Патрушев, бывший студент-авиатор, начинал как автор собственных «подпольных» магнитоальбомов, записанных в стиле, который можно определить как «электронный шансон». В отличие от блаженного частушечника Дружкова он пишет более экзистенциальные тексты, иногда — с налетом символизма и декаданса. Помимо Булановой, он писал для Вайкуле, группы «Автограф», Валерия Сюткина («7000 над землей»). Последняя его работа - проект "Скит", продюсер которого Андрей Вирбилов вознамерился создать на российской почве местный аналог эстетики Cocteau Twins и Dead Can Dance. Патрушев, наверное, единственный интеллигент, работающий в российской поп-поэзии без катастрофической деформации своего творческого мироощущения.

Прямо противоположный пример являет собой бывший гуру московского хиппизма Аркадий Славоросов, который, кстати, и является автором текстов последнего булановского альбома «Мое русское сердце». Пятнадцать лет назад он вместе с известным и поныне авангардным художником Сергеем Шутовым возглавлял подпольную группировку «Дети подземелья», прославившуюся выпуском эссеистической листовки «Канон» — форменного манифеста российских «волосатых». Блестящий литератор, мыслитель и интеллектуал, Славоросов в свое время перевернул судьбы многих людей, превращая домоседов в экстремистов, а интеллигентных студенток — в блюзовых певиц.

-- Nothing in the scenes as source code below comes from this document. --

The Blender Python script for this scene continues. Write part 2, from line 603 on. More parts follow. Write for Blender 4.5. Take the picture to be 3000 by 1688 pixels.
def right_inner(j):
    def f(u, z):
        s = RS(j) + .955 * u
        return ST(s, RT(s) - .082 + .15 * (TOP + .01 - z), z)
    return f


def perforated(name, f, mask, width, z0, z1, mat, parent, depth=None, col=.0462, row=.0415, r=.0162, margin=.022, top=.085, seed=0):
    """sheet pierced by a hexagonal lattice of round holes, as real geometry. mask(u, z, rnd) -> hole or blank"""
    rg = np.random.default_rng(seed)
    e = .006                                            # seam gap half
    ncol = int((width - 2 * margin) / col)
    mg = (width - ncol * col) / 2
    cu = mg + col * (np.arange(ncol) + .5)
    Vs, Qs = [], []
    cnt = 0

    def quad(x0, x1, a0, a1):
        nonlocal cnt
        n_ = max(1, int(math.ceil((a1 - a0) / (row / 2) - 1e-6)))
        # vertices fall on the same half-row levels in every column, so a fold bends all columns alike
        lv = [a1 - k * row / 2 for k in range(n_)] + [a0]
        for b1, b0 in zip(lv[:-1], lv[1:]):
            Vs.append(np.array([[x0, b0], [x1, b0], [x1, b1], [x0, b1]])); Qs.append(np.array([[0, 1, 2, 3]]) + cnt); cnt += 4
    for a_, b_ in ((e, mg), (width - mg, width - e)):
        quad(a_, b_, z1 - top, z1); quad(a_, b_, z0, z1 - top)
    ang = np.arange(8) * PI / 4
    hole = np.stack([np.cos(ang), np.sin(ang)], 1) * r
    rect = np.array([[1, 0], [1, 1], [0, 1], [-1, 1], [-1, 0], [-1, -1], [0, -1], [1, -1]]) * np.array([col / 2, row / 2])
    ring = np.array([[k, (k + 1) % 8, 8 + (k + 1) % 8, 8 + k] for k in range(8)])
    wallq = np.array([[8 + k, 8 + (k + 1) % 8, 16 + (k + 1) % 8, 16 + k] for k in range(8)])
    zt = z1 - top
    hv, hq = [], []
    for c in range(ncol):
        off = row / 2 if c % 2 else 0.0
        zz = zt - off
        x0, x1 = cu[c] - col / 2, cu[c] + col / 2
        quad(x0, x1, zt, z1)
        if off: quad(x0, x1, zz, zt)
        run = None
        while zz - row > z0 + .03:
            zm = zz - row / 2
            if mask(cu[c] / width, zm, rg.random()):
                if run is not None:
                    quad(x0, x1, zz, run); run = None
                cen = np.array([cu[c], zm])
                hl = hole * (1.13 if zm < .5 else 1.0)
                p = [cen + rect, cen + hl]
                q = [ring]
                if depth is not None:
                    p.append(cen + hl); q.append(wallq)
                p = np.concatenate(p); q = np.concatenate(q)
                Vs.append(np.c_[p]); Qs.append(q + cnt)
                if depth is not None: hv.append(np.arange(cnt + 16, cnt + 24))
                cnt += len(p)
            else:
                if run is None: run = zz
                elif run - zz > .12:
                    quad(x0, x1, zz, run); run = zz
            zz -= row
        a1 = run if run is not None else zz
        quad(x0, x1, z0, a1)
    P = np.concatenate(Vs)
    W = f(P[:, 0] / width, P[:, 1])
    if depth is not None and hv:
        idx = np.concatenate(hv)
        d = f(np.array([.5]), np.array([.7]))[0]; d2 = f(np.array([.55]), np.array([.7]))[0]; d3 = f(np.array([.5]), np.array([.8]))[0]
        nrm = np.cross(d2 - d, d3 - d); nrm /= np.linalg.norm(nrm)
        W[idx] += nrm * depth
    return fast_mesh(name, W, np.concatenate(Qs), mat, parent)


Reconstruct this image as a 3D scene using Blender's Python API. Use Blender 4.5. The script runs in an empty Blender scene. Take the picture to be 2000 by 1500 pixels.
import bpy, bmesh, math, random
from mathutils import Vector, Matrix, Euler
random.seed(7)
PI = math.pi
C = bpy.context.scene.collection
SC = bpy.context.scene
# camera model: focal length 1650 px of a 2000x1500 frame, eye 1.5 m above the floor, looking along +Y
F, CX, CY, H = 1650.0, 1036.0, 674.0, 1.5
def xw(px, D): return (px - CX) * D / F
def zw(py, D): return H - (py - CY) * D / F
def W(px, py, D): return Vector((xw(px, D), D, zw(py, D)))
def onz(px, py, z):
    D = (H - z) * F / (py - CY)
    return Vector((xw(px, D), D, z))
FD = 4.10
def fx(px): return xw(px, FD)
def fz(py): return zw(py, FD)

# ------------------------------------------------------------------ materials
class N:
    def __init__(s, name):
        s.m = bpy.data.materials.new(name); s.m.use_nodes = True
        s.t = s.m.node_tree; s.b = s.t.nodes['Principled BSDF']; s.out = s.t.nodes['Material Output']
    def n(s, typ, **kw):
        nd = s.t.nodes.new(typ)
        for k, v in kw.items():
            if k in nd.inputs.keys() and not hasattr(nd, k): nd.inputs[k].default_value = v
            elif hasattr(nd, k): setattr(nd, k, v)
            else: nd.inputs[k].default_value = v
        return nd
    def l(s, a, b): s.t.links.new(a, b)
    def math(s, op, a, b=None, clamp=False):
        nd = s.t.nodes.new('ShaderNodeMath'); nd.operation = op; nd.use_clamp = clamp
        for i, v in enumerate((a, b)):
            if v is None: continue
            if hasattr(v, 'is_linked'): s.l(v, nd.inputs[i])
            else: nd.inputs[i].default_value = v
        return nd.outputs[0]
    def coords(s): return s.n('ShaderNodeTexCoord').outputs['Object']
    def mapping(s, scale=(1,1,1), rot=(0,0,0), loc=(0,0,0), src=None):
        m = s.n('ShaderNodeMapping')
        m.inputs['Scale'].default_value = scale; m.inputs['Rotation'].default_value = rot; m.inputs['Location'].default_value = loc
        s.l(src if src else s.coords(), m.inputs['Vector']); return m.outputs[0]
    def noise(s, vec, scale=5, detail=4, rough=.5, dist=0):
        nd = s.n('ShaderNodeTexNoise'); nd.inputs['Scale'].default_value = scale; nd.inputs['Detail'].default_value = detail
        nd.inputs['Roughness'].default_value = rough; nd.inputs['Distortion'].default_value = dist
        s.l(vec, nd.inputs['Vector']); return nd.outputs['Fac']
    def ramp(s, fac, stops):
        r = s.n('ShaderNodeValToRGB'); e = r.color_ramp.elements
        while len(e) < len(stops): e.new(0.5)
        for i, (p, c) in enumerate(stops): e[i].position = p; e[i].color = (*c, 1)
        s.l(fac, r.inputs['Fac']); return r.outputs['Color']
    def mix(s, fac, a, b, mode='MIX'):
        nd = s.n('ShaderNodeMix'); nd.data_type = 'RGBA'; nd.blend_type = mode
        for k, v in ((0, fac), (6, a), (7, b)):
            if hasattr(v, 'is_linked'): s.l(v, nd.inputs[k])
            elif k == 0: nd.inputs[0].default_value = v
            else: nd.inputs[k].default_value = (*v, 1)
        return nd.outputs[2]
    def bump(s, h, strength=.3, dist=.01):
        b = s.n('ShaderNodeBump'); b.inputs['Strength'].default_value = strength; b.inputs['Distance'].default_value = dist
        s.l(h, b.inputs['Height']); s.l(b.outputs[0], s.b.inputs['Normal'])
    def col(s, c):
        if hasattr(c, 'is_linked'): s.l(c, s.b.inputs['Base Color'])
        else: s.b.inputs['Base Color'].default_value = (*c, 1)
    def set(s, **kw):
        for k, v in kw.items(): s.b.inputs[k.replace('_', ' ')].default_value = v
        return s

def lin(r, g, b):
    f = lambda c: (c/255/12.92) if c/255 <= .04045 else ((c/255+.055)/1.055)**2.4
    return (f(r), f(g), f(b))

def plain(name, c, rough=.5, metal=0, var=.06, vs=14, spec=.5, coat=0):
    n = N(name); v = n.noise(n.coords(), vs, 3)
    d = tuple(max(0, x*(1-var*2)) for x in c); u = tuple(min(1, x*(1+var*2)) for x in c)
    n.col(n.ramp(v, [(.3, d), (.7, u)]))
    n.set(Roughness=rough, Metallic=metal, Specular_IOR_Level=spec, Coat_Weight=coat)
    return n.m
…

Но говорят, что в эпоху безверия бывшие хиппи по части стилизованного цинизма оставляют далеко позади стихийных словотворцев злосчастной современности. Те просто пытаются подладиться под вкусы простого народа, а бывший аристократ духа хочет еще и отомстить ему за свое вынужденное унижение. Дескать, не хочешь требовать меня к священной жертве — ну и жри свой гнилой тухляк, сучий потрох! И Славоросов создает беспрецедентный по своей бесстыдной отрефлексированности перл поп-поэзии — «Плейбой».

Плейбой, рядом со мной
Мой милый бэйби.
Плейбой — клевый такой,
Одет, как денди.
Плейбой, просто герой,
С тобой я леди.
Сладкий мой бэйби,
Я так люблю тебя...

Но в этой же песне прорывается неистребимая гениальность Славоросова: обыгрывая образ Ветлицкой, для которой создавался этот текст, Аркаша пишет следующие строчки:

В марте странные мечты
Бродят ночью, как коты...

— и вы легко представляете себе человека, мечты которого уподобляются мартовским котам. Что тут скажешь? Гений.

Мечты - важнейшая тема поп-поэзии. На безысходных танцплощадках Воронежской области, выплясывая перед набычившейся группой угрюмых мужиков, русская девушка мечтает хотя бы мысленно перенестись за горы и леса — туда, где «звери с добрыми глазами» и «жизнь любви полна».

Там чудо-озеро искрится,
Там зла и горя нет,
Там во дворце живет
жар-птица
И людям дарит свет.

Ну и какая сволочь осудит Наташу Королеву за то, что она дарит несчастным провинциальным девчонкам эту, в общем, действительно добрую и глупую песню? Ведь прохладный луч света от более умного «Вежливого отказа» согреет в лучшем случае одну продвинутую девичью душу на три огромные и жестокие области.

Не до жиру, братцы.

...В принципе конечно же ничто не ново под луной. Проблема противостояния «искусства для искусства» и «искусства для народа» в России возникла еще на рубеже XIX — XX веков, когда на этот предмет ломали копья доверчивый демократ Стасов и утонченный эстет Дягилев. Куда и как далеко ушла поэтика песен Наташи Королевой от живописи революционера Ярошенко — вопрос уж слишком риторический.

Лучше спросить умного современника о другом. Если у тебя такой богатый внутренний мир, то зачем тебе нужно лишать бедных собратьев тех редких птиц, кои способны проникнуть в скудный мир их сознания? Зачем ты, гнида, требуешь возрождения худсоветов? Для чего тебе, жестокий человек, нужно выжигать каленым железом ту священную сентиментальную пошлость, без которой задохнутся души многомиллионных народов России? Может быть, мы все-таки останемся людьми?

Сергей Гурьев

«Московский бит», 2, 27 февраля 1997г.